In the film, Michael Breen, a former Army officer, talks about the role of climate change in human conflicts. “Think about relationships we don’t often look at,” he says. “The civil war in Syria, now going on for years, hundreds of thousands dead — the entire region is in chaos as a result.” The movie explores how a three-year drought helped bring about that war.

The connection between environmental disaster and terrorism is also detailed. Climate change affects the amount of water, and so terrorist organizations, like the Islamic State, move to where the water is. The retired Brig. Gen. Stephen Cheney states, “You control the water, you control the livelihood of the people.”

With numerous interviewees detailing the potential catastrophes that could cripple the United States; there doesn’t seem to be a bright side, but the film offers some hope. Our military cares about climate change and has been taking it seriously for over two decades. The film references the Department of Defense Directive on Climate Change and Resilience, which makes it clear that our Department of Defense is not messing with the politics of climate change. From sea level rise impacting bases to extreme weather events increasing humanitarian disasters to the multiplication of conflict around the world, our military has no choice but to take climate change seriously.

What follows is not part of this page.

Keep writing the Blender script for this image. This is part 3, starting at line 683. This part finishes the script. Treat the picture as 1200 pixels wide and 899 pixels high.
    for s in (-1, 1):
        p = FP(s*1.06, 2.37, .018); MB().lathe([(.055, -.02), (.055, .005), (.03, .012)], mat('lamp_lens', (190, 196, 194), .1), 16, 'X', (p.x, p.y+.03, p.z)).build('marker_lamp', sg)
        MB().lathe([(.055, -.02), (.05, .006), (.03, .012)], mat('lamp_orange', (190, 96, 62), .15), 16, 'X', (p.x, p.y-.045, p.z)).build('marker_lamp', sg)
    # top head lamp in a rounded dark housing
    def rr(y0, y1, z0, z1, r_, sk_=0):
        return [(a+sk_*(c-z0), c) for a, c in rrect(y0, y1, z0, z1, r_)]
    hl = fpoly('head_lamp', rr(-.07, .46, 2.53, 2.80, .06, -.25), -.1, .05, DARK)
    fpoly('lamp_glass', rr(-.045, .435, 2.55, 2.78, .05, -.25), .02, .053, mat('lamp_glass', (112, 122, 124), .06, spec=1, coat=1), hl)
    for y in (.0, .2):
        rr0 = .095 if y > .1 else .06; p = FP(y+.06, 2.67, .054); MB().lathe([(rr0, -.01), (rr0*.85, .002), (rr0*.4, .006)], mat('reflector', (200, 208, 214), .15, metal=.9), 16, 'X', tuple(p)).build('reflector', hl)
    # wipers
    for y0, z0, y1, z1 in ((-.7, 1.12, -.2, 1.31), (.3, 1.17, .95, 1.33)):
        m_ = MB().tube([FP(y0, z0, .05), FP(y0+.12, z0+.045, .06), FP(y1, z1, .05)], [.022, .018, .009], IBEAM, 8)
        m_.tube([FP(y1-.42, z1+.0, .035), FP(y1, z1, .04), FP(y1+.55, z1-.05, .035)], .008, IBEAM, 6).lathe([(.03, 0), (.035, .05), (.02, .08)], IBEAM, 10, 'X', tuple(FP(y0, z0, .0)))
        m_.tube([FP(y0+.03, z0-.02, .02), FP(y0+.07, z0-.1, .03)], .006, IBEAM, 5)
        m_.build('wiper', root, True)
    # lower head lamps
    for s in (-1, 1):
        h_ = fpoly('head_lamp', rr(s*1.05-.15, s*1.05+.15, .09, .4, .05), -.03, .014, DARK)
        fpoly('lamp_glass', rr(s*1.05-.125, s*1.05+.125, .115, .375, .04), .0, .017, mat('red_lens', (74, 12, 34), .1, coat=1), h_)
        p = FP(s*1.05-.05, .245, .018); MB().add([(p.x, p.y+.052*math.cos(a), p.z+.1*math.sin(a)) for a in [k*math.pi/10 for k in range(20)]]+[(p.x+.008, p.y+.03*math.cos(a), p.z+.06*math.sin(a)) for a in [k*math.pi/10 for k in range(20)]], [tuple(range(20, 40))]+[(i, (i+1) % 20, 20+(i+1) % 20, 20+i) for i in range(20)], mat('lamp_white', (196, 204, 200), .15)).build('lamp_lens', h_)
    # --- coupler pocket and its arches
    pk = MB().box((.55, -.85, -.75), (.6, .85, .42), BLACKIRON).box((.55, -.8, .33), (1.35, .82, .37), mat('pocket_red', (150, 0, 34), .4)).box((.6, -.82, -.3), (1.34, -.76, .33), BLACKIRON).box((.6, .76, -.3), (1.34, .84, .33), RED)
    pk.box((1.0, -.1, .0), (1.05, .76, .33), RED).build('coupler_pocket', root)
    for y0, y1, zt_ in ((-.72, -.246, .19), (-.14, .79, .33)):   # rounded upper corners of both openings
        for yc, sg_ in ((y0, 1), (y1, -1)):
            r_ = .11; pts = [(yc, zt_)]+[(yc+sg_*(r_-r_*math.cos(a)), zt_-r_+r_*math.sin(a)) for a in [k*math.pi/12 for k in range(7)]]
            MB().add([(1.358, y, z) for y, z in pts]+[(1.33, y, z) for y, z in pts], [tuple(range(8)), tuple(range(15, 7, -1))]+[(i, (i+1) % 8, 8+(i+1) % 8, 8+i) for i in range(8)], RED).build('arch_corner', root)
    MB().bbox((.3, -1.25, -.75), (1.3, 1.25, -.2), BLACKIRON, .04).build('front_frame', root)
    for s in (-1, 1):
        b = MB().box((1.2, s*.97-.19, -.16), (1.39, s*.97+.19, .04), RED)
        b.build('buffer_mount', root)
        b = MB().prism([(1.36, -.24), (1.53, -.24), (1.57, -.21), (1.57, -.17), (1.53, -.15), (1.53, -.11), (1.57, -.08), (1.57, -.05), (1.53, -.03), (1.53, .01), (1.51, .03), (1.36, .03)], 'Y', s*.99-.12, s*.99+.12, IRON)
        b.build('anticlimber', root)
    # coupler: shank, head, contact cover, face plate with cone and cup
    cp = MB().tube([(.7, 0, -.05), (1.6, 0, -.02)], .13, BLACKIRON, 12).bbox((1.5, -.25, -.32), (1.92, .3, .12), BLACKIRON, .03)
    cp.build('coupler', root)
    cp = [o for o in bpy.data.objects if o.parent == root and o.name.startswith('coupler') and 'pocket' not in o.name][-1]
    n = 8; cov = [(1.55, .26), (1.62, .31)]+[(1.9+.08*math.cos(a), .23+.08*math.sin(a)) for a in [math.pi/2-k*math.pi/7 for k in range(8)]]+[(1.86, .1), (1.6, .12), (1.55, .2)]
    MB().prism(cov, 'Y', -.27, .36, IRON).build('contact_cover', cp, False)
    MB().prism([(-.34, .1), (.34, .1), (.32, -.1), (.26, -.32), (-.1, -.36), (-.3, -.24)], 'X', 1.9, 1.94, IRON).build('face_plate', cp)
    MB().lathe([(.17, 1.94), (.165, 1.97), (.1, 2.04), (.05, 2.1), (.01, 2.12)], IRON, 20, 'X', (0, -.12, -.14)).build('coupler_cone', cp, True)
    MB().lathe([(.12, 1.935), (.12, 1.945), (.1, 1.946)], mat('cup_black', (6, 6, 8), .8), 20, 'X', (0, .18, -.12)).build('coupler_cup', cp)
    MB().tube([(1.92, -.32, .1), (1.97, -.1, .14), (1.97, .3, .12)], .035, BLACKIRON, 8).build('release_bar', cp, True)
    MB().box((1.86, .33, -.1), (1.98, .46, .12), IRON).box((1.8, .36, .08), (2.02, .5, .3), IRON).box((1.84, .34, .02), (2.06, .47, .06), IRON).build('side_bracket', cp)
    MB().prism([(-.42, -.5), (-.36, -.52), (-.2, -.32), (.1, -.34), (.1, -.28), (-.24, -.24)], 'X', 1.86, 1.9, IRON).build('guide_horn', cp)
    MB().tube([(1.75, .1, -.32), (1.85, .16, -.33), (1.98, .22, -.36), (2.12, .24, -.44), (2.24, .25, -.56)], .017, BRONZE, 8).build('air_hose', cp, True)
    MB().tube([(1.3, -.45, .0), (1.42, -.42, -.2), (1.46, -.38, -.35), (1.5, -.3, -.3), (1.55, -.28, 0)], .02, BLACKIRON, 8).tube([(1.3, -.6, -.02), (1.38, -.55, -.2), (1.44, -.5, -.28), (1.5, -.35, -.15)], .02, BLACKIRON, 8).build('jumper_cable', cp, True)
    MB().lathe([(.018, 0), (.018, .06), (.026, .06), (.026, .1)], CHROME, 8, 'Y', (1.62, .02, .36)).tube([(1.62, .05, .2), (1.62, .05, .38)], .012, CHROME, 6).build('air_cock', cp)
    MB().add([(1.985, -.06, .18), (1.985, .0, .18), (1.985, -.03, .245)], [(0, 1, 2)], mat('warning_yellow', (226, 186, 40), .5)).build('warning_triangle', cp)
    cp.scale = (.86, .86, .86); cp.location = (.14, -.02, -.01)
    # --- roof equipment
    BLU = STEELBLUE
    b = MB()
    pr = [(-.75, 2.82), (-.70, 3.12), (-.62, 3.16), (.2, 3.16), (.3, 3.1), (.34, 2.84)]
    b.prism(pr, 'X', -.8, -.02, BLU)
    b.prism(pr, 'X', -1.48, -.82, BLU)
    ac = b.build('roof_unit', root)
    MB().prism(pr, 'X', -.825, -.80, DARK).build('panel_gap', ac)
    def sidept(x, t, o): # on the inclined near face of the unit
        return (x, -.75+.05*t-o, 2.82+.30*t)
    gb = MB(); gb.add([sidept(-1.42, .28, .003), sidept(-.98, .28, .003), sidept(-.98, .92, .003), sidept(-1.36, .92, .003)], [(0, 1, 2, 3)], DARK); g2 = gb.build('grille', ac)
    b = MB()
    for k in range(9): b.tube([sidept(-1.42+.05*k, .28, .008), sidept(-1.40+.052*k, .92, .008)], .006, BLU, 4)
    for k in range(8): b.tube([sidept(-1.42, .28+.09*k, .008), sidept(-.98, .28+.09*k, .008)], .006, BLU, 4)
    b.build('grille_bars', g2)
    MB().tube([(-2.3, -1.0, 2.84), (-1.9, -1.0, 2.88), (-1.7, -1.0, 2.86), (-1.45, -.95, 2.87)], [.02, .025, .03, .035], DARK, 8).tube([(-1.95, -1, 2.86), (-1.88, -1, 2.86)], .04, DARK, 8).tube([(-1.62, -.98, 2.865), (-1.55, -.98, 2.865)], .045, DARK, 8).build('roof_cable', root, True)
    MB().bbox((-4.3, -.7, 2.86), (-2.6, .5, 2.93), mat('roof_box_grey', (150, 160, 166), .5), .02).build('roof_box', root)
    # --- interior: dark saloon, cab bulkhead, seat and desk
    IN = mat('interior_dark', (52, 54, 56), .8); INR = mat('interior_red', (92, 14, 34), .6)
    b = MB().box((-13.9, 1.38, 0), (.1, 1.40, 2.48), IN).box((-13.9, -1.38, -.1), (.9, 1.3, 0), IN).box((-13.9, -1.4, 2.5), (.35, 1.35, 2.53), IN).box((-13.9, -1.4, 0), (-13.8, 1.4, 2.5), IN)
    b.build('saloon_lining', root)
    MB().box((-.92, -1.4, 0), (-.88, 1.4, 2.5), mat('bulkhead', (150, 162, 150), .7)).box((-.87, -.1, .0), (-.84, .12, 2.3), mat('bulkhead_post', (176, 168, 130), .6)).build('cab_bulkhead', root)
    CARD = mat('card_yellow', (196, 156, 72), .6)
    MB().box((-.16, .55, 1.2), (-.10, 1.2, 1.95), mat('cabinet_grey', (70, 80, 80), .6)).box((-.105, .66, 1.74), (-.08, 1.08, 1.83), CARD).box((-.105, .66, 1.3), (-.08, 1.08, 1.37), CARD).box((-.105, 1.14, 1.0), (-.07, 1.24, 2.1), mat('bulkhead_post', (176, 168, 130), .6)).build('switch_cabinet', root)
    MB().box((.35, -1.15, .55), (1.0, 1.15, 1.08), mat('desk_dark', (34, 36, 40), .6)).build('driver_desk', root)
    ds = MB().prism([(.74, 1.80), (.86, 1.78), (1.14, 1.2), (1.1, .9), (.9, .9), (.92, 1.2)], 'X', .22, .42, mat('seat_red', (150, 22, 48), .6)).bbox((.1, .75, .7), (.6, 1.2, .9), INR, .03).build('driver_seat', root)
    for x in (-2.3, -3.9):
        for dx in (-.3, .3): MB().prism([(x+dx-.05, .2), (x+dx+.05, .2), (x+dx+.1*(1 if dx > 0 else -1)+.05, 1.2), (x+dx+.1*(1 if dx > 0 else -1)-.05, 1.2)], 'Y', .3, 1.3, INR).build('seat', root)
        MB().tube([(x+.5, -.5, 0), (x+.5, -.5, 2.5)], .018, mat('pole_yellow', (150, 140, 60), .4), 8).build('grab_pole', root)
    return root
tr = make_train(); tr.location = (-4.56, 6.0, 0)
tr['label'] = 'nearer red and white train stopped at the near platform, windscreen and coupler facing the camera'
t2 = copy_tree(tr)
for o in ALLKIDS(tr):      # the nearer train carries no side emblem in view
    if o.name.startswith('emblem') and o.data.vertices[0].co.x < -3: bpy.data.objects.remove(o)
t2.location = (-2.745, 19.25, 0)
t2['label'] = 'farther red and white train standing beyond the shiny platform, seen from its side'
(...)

In December Trump introduced his first National Security Strategy, in which he broke from the Obama administration when he didn’t list climate change as a chief threat. The only tangential mention was “The United States will remain a global leader in reducing traditional pollution, as well as greenhouse gases, while expanding our economy,” it states, clarifying that those gains won’t be due to “onerous regulation.” While it looks like a reversal of an Obama-era priority, it’s important to remember that climate change was also viewed as a national security threat by the George W Bush Administration.

More importantly, the 2,400-page National Defense Authorization Act, a bipartisan compromise struck by the House and Senate was signed into law in December and contains recognition of climate change as a direct threat to national security, so it is now an official position of the Administration. Changing climate endangers 128 military bases with sea rise and global destabilization that could fuel terror groups, according to the NDAA. These numbers make the US military an unlikely and untraditional partner in the climate change conversation.

The film offers an interesting perspective on the challenges and impacts of climate change. The military is looking at underlying conditions that cause conflicts and considering what we can do to make ourselves more resilient. What they are doing at a global scale, we can connect to local actions.